In September, an even worse tragedy took place in Karachi,
Pakistan, where 262 workers died in a horrible fire at a textile factory. The
factory had actually been given a thumbs-up in a safety inspection three weeks
earlier by the industry-backed nonprofit Social Accountability International
organization. Survivors of the blaze told of workers trapped by locked exits
and windows.
A larger story exists here. It’s a story with a long, sad
history.
It goes back as far as 1911, when 146 workers, most of them
young women, either burned to death or jumped to their death in the Triangle
Shirtwaist fire in New York City. The women worked sixty hours a week in a
factory where the doors were impossible to open—an anti-theft measure, some
believe. When fire broke out, they faced the choice of a fiery death or jumping
from as high as the ninth floor to the street below. “Down came the bodies in a
shower, burning, smoking—flaming bodies, with disheveled hair trailing upward,”

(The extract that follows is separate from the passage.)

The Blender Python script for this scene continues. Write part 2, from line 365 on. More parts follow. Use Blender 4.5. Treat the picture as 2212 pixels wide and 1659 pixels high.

wrote United Press reporter William G. Shepherd in his harrowing eyewitness
account.
Eighty years later, in September 1991, a fire broke out in
the Imperial Food Products plant in Hamlet, N.C., killing 25 and injuring 40 or
more. “Let me out!” passers-by heard the trapped workers scream. A subsequent
investigation revealed the doors were locked to prevent employees from stealing
chickens.
Last June a 20-year-old worker died in an explosion that
also injured two others at the Pascagoula, Miss., plant owned by the Madison,
Miss.-based Mississippi Phosphates Corp. He was the second employee to die in
an explosion at the plant in two weeks. Mississippi Phosphates has a dozen or
more federal safety violations on its record and has faced some $20,000 in
resulting fines.
The fire that killed three and injured three more workers on
an oil platform in the Gulf Coast in November is a bigger story in the
Philippines than here. The reason? The workers were all Filipino, and a class
action lawsuit claims such workers in Louisiana live in slave-like conditions,
working as many as 100 hours a week and sleeping under lock and key in a
crowded bunkhouse.
In today’s neo-liberal, global economy--and Walmart is a key player in that economy--workers are the
cheapest commodity. Corporations spend millions on sophisticated public
relations to create their own “Mr. Sam”-like image while overseeing a world of
sweatshop labor that Charles Dickens would recognize. Meanwhile, we shoppers
continue our merry search for sales, rarely, if ever, giving a thought to the
hands that make the products we buy.